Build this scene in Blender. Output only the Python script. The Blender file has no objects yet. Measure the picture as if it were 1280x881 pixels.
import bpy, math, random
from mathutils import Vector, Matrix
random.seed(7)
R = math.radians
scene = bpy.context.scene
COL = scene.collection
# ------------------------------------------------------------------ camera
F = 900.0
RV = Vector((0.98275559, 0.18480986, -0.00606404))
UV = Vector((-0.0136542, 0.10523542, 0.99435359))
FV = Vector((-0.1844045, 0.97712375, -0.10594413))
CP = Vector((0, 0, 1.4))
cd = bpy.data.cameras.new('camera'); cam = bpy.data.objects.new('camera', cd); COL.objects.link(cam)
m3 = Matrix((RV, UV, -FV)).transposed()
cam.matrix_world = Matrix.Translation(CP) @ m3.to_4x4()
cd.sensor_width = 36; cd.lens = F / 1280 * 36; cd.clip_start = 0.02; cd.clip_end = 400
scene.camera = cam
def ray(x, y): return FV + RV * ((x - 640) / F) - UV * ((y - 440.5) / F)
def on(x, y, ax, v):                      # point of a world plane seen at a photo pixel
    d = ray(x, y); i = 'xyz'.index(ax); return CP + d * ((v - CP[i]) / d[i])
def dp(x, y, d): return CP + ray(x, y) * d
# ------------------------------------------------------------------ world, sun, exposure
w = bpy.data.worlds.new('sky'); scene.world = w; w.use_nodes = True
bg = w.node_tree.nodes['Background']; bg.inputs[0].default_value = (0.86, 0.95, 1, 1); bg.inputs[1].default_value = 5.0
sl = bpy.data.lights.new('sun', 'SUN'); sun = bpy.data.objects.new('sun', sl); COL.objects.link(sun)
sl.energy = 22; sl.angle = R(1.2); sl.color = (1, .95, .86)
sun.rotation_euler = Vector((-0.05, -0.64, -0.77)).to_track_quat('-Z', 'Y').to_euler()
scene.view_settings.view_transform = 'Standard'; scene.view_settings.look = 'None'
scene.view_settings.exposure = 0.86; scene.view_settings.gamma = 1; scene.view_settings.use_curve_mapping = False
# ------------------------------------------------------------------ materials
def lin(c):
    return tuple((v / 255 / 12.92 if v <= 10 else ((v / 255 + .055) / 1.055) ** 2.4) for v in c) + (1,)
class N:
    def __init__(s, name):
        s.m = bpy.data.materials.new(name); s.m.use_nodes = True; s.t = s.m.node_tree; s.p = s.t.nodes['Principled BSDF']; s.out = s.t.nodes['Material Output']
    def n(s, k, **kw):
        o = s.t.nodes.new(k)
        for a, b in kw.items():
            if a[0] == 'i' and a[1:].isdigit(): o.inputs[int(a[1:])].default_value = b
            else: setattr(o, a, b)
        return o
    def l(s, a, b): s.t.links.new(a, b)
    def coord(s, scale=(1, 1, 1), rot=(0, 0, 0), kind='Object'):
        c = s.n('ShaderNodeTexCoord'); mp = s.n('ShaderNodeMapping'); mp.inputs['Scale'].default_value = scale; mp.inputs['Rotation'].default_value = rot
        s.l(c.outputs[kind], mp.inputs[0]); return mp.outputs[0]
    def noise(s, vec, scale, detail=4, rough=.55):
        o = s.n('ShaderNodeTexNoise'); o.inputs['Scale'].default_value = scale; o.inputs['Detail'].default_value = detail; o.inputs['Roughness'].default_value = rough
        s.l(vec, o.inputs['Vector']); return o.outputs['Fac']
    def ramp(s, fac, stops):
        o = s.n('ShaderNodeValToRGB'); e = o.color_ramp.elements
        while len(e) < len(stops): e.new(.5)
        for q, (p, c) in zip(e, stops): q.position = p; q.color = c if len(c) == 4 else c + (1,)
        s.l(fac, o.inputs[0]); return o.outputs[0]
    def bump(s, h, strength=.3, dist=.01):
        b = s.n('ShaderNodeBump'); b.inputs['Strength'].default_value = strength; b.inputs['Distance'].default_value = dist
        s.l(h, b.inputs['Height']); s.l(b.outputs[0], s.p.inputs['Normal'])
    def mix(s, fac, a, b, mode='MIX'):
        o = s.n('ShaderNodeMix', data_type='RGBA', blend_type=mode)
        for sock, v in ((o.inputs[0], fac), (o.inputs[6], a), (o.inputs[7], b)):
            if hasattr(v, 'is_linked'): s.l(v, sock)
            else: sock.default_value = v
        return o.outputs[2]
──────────
(Directions for this task): From the preceding material, extract every line exactly.

(The completed task):
Build this scene in Blender. Output only the Python script. The Blender file has no objects yet. Measure the picture as if it were 1280x881 pixels.
import bpy, math, random
from mathutils import Vector, Matrix
random.seed(7)
R = math.radians
scene = bpy.context.scene
COL = scene.collection
# ------------------------------------------------------------------ camera
F = 900.0
RV = Vector((0.98275559, 0.18480986, -0.00606404))
UV = Vector((-0.0136542, 0.10523542, 0.99435359))
FV = Vector((-0.1844045, 0.97712375, -0.10594413))
CP = Vector((0, 0, 1.4))
cd = bpy.data.cameras.new('camera'); cam = bpy.data.objects.new('camera', cd); COL.objects.link(cam)
m3 = Matrix((RV, UV, -FV)).transposed()
cam.matrix_world = Matrix.Translation(CP) @ m3.to_4x4()
cd.sensor_width = 36; cd.lens = F / 1280 * 36; cd.clip_start = 0.02; cd.clip_end = 400
scene.camera = cam
def ray(x, y): return FV + RV * ((x - 640) / F) - UV * ((y - 440.5) / F)
def on(x, y, ax, v):                      # point of a world plane seen at a photo pixel
    d = ray(x, y); i = 'xyz'.index(ax); return CP + d * ((v - CP[i]) / d[i])
def dp(x, y, d): return CP + ray(x, y) * d
# ------------------------------------------------------------------ world, sun, exposure
w = bpy.data.worlds.new('sky'); scene.world = w; w.use_nodes = True
bg = w.node_tree.nodes['Background']; bg.inputs[0].default_value = (0.86, 0.95, 1, 1); bg.inputs[1].default_value = 5.0
sl = bpy.data.lights.new('sun', 'SUN'); sun = bpy.data.objects.new('sun', sl); COL.objects.link(sun)
sl.energy = 22; sl.angle = R(1.2); sl.color = (1, .95, .86)
sun.rotation_euler = Vector((-0.05, -0.64, -0.77)).to_track_quat('-Z', 'Y').to_euler()
scene.view_settings.view_transform = 'Standard'; scene.view_settings.look = 'None'
scene.view_settings.exposure = 0.86; scene.view_settings.gamma = 1; scene.view_settings.use_curve_mapping = False
# ------------------------------------------------------------------ materials
def lin(c):
    return tuple((v / 255 / 12.92 if v <= 10 else ((v / 255 + .055) / 1.055) ** 2.4) for v in c) + (1,)
class N:
    def __init__(s, name):
        s.m = bpy.data.materials.new(name); s.m.use_nodes = True; s.t = s.m.node_tree; s.p = s.t.nodes['Principled BSDF']; s.out = s.t.nodes['Material Output']
    def n(s, k, **kw):
        o = s.t.nodes.new(k)
        for a, b in kw.items():
            if a[0] == 'i' and a[1:].isdigit(): o.inputs[int(a[1:])].default_value = b
            else: setattr(o, a, b)
        return o
    def l(s, a, b): s.t.links.new(a, b)
    def coord(s, scale=(1, 1, 1), rot=(0, 0, 0), kind='Object'):
        c = s.n('ShaderNodeTexCoord'); mp = s.n('ShaderNodeMapping'); mp.inputs['Scale'].default_value = scale; mp.inputs['Rotation'].default_value = rot
        s.l(c.outputs[kind], mp.inputs[0]); return mp.outputs[0]
    def noise(s, vec, scale, detail=4, rough=.55):
        o = s.n('ShaderNodeTexNoise'); o.inputs['Scale'].default_value = scale; o.inputs['Detail'].default_value = detail; o.inputs['Roughness'].default_value = rough
        s.l(vec, o.inputs['Vector']); return o.outputs['Fac']
    def ramp(s, fac, stops):
        o = s.n('ShaderNodeValToRGB'); e = o.color_ramp.elements
        while len(e) < len(stops): e.new(.5)
        for q, (p, c) in zip(e, stops): q.position = p; q.color = c if len(c) == 4 else c + (1,)
        s.l(fac, o.inputs[0]); return o.outputs[0]
    def bump(s, h, strength=.3, dist=.01):
        b = s.n('ShaderNodeBump'); b.inputs['Strength'].default_value = strength; b.inputs['Distance'].default_value = dist
        s.l(h, b.inputs['Height']); s.l(b.outputs[0], s.p.inputs['Normal'])
    def mix(s, fac, a, b, mode='MIX'):
        o = s.n('ShaderNodeMix', data_type='RGBA', blend_type=mode)
        for sock, v in ((o.inputs[0], fac), (o.inputs[6], a), (o.inputs[7], b)):
            if hasattr(v, 'is_linked'): s.l(v, sock)
            else: sock.default_value = v
        return o.outputs[2]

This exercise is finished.